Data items
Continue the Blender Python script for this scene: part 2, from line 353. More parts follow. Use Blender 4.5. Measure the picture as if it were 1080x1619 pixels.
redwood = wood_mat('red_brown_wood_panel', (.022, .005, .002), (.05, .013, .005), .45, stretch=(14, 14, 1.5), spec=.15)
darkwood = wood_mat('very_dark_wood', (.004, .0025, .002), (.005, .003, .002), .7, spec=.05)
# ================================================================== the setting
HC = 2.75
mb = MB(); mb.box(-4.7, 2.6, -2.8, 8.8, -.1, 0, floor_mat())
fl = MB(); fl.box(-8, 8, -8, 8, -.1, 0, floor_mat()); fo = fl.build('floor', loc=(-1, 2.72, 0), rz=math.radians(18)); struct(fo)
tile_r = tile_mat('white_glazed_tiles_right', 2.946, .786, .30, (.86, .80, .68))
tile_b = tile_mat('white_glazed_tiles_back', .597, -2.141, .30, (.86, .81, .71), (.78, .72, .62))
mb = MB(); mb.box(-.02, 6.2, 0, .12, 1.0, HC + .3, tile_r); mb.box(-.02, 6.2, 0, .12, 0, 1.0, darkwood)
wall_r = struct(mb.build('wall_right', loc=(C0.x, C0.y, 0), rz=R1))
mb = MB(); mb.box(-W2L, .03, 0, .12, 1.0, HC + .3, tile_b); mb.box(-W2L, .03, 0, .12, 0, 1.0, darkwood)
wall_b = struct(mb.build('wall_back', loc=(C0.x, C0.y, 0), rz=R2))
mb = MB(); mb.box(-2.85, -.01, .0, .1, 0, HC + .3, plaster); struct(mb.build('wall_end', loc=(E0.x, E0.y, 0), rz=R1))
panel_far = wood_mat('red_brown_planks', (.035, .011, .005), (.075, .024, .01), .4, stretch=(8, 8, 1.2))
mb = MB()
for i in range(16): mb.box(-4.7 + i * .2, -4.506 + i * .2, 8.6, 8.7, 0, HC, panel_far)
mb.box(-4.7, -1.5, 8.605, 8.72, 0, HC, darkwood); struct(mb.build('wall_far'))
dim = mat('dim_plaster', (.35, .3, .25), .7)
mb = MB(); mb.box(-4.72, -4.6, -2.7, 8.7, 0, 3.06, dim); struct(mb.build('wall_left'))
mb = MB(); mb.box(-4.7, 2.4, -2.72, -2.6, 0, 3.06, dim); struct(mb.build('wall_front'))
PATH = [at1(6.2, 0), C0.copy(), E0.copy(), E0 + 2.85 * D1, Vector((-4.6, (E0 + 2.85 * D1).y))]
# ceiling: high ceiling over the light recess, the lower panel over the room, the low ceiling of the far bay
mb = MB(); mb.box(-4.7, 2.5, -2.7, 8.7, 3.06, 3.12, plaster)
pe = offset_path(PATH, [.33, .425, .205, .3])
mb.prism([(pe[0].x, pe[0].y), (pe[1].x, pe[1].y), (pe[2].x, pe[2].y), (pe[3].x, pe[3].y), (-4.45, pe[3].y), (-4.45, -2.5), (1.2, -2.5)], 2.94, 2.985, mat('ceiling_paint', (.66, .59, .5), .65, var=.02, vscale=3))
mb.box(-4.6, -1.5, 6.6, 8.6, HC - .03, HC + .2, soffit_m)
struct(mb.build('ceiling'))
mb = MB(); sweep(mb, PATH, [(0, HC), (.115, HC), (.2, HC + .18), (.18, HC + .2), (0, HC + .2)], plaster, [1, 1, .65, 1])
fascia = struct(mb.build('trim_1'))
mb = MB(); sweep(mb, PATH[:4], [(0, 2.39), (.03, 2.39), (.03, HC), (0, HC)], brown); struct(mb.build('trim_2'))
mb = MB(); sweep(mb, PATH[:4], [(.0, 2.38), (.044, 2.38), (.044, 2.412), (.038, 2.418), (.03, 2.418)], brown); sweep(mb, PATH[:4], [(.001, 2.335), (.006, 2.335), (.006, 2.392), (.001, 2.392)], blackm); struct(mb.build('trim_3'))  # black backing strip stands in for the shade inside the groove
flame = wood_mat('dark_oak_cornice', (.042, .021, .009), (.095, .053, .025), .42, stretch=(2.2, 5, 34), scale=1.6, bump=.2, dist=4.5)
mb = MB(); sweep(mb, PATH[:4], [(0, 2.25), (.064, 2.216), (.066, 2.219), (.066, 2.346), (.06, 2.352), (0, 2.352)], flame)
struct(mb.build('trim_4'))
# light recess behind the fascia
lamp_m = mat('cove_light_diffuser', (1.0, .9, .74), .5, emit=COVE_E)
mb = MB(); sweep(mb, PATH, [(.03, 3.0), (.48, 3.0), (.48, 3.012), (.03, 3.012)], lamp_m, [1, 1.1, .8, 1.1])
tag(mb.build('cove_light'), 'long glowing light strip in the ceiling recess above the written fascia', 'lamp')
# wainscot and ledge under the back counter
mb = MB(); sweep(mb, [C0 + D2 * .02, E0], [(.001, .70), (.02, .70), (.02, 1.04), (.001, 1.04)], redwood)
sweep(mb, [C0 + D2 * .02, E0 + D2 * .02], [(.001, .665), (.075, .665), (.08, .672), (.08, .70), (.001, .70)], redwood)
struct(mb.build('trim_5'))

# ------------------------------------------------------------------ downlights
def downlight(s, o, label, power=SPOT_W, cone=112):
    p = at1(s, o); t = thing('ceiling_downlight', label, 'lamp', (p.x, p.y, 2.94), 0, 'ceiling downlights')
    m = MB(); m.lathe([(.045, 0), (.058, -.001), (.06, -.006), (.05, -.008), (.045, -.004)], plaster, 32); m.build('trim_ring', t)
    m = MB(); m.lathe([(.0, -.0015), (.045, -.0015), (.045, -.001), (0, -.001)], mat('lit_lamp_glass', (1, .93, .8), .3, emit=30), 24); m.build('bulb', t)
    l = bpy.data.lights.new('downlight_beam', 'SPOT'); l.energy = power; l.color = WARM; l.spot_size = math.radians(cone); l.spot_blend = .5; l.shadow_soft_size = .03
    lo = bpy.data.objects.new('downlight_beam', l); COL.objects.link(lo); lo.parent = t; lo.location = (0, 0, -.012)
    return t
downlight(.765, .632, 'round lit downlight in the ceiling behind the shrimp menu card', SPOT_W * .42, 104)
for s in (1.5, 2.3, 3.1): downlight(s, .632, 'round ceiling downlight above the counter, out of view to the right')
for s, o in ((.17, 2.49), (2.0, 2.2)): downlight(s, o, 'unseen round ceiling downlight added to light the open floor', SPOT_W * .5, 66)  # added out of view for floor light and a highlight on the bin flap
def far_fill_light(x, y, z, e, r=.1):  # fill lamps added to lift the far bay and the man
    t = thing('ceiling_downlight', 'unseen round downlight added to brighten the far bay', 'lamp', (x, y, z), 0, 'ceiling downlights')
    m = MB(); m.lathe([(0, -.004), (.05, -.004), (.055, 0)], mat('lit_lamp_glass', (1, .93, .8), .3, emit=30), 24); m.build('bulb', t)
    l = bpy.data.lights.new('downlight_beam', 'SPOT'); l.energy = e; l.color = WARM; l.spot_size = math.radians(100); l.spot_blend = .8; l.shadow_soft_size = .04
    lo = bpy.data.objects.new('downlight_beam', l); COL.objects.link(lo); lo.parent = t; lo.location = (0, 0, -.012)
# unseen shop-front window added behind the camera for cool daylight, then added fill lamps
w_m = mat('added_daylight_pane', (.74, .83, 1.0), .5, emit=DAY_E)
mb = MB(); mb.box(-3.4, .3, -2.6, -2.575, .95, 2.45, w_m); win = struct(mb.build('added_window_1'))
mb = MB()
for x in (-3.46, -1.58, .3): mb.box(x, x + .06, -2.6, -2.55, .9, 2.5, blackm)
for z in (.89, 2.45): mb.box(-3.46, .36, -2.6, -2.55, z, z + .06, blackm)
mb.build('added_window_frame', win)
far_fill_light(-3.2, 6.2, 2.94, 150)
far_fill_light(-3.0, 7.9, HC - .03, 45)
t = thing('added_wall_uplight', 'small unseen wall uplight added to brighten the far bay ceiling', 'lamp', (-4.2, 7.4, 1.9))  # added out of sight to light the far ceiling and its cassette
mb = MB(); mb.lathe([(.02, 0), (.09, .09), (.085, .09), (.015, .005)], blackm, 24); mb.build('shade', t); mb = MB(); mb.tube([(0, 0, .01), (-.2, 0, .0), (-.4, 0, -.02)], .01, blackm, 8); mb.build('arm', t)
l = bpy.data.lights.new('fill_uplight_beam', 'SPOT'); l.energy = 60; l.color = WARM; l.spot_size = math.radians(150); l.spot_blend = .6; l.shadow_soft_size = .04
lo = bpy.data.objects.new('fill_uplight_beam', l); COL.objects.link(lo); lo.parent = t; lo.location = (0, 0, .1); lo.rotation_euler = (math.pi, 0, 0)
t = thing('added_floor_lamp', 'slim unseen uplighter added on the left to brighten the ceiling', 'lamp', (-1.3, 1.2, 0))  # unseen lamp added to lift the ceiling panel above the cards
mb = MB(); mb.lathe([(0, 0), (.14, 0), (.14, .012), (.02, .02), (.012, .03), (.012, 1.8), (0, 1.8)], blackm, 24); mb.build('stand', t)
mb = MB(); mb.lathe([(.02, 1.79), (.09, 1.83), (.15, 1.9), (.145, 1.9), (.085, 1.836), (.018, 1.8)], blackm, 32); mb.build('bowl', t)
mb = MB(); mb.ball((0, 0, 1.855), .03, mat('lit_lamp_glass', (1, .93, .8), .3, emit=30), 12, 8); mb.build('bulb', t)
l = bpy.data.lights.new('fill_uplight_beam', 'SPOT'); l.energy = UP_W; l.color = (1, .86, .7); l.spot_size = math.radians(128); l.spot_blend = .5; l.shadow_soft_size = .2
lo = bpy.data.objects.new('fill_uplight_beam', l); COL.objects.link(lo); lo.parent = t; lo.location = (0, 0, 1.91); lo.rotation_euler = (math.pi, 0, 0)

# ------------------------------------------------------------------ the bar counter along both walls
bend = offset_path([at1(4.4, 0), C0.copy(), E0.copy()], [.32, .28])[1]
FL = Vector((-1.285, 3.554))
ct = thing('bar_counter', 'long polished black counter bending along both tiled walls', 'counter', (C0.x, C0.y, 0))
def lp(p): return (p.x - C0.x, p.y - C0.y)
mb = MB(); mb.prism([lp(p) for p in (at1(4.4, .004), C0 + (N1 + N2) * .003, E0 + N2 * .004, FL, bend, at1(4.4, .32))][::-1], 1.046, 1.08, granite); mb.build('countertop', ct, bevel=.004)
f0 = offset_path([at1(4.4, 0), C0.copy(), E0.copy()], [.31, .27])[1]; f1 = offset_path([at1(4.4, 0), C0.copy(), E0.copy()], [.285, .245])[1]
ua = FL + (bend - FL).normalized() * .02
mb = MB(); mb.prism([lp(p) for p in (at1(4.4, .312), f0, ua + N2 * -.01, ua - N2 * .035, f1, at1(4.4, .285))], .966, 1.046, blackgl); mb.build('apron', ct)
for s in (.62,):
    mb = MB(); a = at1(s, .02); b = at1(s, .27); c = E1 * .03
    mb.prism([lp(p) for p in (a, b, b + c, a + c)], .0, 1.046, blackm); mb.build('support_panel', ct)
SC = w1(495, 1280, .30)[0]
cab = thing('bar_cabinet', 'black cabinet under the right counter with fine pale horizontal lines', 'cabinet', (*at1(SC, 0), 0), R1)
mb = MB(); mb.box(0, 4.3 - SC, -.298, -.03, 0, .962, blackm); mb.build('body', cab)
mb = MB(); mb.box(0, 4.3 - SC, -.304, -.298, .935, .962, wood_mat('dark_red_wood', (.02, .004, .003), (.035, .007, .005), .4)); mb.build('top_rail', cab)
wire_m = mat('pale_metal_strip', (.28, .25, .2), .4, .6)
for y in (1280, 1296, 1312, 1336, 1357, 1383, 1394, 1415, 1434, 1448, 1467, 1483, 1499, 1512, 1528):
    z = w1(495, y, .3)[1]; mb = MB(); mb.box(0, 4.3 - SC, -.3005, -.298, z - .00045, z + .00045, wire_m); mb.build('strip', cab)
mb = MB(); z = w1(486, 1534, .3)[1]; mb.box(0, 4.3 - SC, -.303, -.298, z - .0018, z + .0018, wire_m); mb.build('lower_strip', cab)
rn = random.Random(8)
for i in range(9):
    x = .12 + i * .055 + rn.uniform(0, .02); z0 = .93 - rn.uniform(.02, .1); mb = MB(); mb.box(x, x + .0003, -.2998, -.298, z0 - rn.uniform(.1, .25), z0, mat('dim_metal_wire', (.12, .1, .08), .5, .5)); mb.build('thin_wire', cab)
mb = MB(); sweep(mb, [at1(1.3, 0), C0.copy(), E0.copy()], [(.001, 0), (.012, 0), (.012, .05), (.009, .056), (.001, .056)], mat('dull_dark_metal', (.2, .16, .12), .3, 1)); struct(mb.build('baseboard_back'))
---
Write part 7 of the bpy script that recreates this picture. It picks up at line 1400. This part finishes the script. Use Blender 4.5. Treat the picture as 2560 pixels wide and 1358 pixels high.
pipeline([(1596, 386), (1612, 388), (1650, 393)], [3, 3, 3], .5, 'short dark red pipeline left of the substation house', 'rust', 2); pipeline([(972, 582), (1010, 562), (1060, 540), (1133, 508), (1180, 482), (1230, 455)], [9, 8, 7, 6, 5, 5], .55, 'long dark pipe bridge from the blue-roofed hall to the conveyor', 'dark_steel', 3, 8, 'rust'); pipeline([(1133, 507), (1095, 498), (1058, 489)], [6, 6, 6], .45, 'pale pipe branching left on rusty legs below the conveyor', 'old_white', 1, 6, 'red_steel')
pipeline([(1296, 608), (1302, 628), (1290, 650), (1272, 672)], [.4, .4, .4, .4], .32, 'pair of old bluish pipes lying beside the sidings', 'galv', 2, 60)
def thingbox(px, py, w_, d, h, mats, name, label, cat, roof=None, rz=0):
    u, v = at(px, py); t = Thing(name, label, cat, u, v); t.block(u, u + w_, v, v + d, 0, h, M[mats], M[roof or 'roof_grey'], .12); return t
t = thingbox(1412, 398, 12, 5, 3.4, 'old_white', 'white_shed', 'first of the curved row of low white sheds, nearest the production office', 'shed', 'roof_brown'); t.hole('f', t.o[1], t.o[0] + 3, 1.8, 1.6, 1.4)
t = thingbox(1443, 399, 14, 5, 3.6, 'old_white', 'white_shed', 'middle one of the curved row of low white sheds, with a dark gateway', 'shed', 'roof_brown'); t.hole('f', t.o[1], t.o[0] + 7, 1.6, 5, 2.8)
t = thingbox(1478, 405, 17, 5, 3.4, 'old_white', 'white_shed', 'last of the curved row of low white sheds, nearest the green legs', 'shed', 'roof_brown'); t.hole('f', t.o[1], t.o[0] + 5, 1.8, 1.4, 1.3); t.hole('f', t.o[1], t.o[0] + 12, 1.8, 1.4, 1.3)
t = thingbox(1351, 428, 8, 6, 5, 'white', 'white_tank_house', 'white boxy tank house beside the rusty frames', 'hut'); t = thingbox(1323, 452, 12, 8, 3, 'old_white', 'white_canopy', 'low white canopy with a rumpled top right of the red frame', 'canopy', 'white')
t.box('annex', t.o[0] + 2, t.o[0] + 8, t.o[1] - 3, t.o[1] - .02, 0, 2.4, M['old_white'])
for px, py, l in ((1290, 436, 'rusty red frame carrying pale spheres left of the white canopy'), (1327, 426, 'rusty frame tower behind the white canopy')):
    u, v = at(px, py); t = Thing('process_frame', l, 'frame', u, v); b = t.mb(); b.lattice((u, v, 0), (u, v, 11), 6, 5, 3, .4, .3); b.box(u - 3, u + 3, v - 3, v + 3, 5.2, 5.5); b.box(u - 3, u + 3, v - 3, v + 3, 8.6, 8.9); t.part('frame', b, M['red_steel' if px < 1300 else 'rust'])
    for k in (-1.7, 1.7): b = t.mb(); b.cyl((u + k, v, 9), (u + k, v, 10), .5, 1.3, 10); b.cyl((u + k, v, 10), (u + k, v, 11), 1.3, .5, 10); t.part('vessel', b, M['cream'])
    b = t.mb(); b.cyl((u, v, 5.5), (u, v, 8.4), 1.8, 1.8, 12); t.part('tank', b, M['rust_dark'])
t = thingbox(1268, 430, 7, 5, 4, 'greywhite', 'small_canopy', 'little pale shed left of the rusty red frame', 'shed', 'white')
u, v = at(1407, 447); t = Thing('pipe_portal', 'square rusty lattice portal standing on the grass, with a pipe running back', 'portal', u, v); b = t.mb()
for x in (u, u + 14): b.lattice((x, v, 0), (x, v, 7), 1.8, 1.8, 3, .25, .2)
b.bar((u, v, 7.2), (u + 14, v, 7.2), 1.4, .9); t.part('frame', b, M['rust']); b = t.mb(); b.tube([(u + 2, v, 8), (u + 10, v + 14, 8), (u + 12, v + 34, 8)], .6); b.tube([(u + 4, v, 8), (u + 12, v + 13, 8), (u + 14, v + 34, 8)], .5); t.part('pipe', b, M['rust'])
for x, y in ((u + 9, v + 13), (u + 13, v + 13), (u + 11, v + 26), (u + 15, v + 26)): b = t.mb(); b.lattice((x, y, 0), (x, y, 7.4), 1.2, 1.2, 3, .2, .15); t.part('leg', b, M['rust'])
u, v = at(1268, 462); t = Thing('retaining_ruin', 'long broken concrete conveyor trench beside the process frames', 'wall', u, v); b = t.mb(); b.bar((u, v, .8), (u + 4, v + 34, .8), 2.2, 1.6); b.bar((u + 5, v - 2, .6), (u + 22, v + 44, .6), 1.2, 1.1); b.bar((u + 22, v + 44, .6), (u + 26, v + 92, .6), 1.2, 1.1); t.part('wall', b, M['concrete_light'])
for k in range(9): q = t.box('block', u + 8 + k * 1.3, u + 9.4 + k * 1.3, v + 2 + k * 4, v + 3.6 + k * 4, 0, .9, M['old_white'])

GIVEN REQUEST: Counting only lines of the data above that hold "script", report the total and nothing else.

EXERCISE RESPONSE: 2